Filter the listing and keep only the lines with the word "picture".

[Entries with scene source code]
-------------------------

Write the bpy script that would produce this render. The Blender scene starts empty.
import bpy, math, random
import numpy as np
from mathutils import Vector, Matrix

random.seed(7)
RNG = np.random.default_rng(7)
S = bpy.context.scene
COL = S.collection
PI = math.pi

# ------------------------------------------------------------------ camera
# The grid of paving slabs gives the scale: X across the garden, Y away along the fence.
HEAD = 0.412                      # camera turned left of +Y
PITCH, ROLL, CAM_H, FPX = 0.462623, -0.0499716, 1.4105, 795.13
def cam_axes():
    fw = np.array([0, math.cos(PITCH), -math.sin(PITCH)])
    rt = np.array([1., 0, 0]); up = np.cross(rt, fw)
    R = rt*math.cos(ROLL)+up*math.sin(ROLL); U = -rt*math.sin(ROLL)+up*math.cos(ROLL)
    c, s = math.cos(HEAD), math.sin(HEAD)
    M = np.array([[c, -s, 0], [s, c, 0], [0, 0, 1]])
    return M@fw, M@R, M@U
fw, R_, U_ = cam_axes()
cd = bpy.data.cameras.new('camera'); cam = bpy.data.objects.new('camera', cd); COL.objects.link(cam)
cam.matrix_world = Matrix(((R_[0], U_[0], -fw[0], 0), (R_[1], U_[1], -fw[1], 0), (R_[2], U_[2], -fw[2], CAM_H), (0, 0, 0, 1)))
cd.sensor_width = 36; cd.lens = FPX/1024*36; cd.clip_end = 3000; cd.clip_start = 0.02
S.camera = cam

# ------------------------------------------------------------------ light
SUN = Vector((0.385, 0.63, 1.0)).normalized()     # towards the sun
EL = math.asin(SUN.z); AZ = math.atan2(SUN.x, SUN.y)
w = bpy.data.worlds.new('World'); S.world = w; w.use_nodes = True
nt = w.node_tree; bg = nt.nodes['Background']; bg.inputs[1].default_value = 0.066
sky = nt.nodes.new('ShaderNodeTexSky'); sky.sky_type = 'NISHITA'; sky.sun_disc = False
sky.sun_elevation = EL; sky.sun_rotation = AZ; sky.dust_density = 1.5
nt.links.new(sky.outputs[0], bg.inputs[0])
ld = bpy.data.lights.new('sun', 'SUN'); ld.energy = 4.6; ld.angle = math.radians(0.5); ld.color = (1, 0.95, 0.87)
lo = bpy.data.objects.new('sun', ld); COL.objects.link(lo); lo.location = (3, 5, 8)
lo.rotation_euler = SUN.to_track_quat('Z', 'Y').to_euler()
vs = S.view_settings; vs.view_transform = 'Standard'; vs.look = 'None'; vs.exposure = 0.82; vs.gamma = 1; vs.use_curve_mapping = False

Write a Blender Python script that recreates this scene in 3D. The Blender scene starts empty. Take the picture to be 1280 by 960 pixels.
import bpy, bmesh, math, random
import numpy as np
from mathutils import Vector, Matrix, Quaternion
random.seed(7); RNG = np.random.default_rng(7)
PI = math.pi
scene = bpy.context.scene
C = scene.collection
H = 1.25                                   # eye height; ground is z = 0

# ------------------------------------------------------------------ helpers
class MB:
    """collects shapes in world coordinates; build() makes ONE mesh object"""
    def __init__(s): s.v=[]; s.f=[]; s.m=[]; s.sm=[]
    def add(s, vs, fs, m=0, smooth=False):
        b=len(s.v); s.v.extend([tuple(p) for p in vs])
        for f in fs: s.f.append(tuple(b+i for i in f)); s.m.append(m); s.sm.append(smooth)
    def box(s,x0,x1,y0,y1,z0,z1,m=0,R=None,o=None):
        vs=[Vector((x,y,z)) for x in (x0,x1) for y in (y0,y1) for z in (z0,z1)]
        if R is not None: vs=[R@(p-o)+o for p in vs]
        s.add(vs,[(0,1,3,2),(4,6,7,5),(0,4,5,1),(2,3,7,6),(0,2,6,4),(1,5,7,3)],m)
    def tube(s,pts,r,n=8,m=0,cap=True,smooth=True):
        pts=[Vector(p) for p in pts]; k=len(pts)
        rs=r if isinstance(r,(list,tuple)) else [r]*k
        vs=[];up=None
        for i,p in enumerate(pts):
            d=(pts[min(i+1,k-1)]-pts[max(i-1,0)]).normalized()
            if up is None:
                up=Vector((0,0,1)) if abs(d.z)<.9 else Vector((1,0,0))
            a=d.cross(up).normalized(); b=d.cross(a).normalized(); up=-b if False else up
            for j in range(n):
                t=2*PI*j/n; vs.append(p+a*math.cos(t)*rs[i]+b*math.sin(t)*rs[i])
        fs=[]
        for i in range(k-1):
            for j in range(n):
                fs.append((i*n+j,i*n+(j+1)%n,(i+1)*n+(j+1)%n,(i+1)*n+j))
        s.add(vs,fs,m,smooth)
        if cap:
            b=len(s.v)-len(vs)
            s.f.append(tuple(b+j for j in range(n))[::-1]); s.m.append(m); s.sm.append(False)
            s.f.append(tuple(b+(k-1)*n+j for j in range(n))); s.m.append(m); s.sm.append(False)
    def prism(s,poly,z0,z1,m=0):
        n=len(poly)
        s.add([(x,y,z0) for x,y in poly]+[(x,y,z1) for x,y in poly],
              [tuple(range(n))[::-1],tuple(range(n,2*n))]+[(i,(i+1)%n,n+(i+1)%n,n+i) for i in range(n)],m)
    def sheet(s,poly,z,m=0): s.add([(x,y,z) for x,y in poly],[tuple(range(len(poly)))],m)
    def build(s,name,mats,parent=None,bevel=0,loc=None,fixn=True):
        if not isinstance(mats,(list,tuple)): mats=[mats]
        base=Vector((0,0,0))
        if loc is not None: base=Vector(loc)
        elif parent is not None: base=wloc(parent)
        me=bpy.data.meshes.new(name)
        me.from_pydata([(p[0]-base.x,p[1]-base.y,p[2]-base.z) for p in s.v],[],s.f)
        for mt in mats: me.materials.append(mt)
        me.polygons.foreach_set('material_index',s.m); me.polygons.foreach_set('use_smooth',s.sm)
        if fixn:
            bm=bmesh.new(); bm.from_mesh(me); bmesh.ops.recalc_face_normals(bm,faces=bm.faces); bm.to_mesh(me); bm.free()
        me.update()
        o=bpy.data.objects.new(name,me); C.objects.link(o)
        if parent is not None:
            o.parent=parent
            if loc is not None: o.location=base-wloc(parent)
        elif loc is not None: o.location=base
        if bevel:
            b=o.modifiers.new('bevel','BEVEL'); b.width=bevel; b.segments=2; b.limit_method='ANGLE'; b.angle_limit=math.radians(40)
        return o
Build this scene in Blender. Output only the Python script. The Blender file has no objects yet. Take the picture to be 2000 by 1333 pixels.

-------------------------

> Response:
Write a Blender Python script that recreates this scene in 3D. The Blender scene starts empty. Take the picture to be 1280 by 960 pixels.
Build this scene in Blender. Output only the Python script. The Blender file has no objects yet. Take the picture to be 2000 by 1333 pixels.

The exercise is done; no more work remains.